What is needed: Output all lines exactly, with nothing added or dropped.

Data block:
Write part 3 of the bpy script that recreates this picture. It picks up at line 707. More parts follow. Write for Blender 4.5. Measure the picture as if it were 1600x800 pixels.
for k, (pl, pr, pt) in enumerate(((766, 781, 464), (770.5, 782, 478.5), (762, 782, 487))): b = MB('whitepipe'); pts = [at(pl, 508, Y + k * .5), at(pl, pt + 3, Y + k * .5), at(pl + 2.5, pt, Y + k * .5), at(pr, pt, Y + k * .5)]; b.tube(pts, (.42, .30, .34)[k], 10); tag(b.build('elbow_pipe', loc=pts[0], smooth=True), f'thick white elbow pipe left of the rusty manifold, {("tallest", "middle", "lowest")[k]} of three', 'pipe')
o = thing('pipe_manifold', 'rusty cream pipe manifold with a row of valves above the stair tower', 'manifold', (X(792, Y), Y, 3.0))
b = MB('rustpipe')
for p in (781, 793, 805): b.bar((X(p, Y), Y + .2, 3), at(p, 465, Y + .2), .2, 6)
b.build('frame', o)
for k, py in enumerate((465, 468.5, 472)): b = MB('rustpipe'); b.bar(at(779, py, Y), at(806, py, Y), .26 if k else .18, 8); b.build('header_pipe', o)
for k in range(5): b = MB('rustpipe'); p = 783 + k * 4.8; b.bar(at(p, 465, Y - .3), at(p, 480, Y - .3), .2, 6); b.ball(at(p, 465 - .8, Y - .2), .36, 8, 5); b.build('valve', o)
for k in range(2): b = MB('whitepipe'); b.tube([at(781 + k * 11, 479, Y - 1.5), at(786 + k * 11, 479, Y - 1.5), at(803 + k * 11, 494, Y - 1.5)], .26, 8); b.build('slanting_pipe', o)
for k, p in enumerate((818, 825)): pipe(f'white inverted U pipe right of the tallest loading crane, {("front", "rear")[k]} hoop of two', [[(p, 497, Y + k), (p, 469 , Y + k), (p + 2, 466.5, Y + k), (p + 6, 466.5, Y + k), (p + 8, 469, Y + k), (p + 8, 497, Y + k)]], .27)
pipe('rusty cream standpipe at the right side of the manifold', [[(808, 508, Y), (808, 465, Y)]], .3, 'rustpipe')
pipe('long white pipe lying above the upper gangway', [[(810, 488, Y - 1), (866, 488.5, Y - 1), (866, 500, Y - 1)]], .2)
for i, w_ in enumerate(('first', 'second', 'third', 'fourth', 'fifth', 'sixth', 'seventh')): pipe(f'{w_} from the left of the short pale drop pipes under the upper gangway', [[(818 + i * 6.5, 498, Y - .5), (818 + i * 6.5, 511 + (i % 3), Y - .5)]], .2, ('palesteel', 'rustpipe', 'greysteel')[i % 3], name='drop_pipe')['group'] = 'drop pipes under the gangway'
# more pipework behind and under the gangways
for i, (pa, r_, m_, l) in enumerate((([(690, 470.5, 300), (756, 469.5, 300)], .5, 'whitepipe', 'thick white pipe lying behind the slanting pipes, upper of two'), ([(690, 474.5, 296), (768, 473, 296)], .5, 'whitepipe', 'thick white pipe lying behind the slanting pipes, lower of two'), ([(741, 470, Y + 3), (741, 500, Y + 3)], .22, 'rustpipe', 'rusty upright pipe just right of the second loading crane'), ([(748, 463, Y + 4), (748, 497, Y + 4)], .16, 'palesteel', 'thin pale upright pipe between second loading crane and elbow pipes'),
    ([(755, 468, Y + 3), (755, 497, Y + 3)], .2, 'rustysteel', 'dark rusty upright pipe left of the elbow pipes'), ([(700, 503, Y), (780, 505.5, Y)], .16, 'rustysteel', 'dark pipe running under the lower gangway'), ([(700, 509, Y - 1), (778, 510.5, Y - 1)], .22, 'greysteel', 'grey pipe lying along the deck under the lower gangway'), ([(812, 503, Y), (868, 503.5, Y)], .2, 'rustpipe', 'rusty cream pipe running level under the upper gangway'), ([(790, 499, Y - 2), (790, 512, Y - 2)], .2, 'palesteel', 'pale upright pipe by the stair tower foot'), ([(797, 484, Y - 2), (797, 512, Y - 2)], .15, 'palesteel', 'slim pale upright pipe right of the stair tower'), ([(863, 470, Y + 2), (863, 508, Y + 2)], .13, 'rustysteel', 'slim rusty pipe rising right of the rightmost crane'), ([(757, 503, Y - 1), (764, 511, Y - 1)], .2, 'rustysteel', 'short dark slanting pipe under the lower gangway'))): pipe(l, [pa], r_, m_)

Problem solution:
Write part 3 of the bpy script that recreates this picture. It picks up at line 707. More parts follow. Write for Blender 4.5. Measure the picture as if it were 1600x800 pixels.
for k, (pl, pr, pt) in enumerate(((766, 781, 464), (770.5, 782, 478.5), (762, 782, 487))): b = MB('whitepipe'); pts = [at(pl, 508, Y + k * .5), at(pl, pt + 3, Y + k * .5), at(pl + 2.5, pt, Y + k * .5), at(pr, pt, Y + k * .5)]; b.tube(pts, (.42, .30, .34)[k], 10); tag(b.build('elbow_pipe', loc=pts[0], smooth=True), f'thick white elbow pipe left of the rusty manifold, {("tallest", "middle", "lowest")[k]} of three', 'pipe')
o = thing('pipe_manifold', 'rusty cream pipe manifold with a row of valves above the stair tower', 'manifold', (X(792, Y), Y, 3.0))
b = MB('rustpipe')
for p in (781, 793, 805): b.bar((X(p, Y), Y + .2, 3), at(p, 465, Y + .2), .2, 6)
b.build('frame', o)
for k, py in enumerate((465, 468.5, 472)): b = MB('rustpipe'); b.bar(at(779, py, Y), at(806, py, Y), .26 if k else .18, 8); b.build('header_pipe', o)
for k in range(5): b = MB('rustpipe'); p = 783 + k * 4.8; b.bar(at(p, 465, Y - .3), at(p, 480, Y - .3), .2, 6); b.ball(at(p, 465 - .8, Y - .2), .36, 8, 5); b.build('valve', o)
for k in range(2): b = MB('whitepipe'); b.tube([at(781 + k * 11, 479, Y - 1.5), at(786 + k * 11, 479, Y - 1.5), at(803 + k * 11, 494, Y - 1.5)], .26, 8); b.build('slanting_pipe', o)
for k, p in enumerate((818, 825)): pipe(f'white inverted U pipe right of the tallest loading crane, {("front", "rear")[k]} hoop of two', [[(p, 497, Y + k), (p, 469 , Y + k), (p + 2, 466.5, Y + k), (p + 6, 466.5, Y + k), (p + 8, 469, Y + k), (p + 8, 497, Y + k)]], .27)
pipe('rusty cream standpipe at the right side of the manifold', [[(808, 508, Y), (808, 465, Y)]], .3, 'rustpipe')
pipe('long white pipe lying above the upper gangway', [[(810, 488, Y - 1), (866, 488.5, Y - 1), (866, 500, Y - 1)]], .2)
for i, w_ in enumerate(('first', 'second', 'third', 'fourth', 'fifth', 'sixth', 'seventh')): pipe(f'{w_} from the left of the short pale drop pipes under the upper gangway', [[(818 + i * 6.5, 498, Y - .5), (818 + i * 6.5, 511 + (i % 3), Y - .5)]], .2, ('palesteel', 'rustpipe', 'greysteel')[i % 3], name='drop_pipe')['group'] = 'drop pipes under the gangway'
# more pipework behind and under the gangways
for i, (pa, r_, m_, l) in enumerate((([(690, 470.5, 300), (756, 469.5, 300)], .5, 'whitepipe', 'thick white pipe lying behind the slanting pipes, upper of two'), ([(690, 474.5, 296), (768, 473, 296)], .5, 'whitepipe', 'thick white pipe lying behind the slanting pipes, lower of two'), ([(741, 470, Y + 3), (741, 500, Y + 3)], .22, 'rustpipe', 'rusty upright pipe just right of the second loading crane'), ([(748, 463, Y + 4), (748, 497, Y + 4)], .16, 'palesteel', 'thin pale upright pipe between second loading crane and elbow pipes'),
    ([(755, 468, Y + 3), (755, 497, Y + 3)], .2, 'rustysteel', 'dark rusty upright pipe left of the elbow pipes'), ([(700, 503, Y), (780, 505.5, Y)], .16, 'rustysteel', 'dark pipe running under the lower gangway'), ([(700, 509, Y - 1), (778, 510.5, Y - 1)], .22, 'greysteel', 'grey pipe lying along the deck under the lower gangway'), ([(812, 503, Y), (868, 503.5, Y)], .2, 'rustpipe', 'rusty cream pipe running level under the upper gangway'), ([(790, 499, Y - 2), (790, 512, Y - 2)], .2, 'palesteel', 'pale upright pipe by the stair tower foot'), ([(797, 484, Y - 2), (797, 512, Y - 2)], .15, 'palesteel', 'slim pale upright pipe right of the stair tower'), ([(863, 470, Y + 2), (863, 508, Y + 2)], .13, 'rustysteel', 'slim rusty pipe rising right of the rightmost crane'), ([(757, 503, Y - 1), (764, 511, Y - 1)], .2, 'rustysteel', 'short dark slanting pipe under the lower gangway'))): pipe(l, [pa], r_, m_)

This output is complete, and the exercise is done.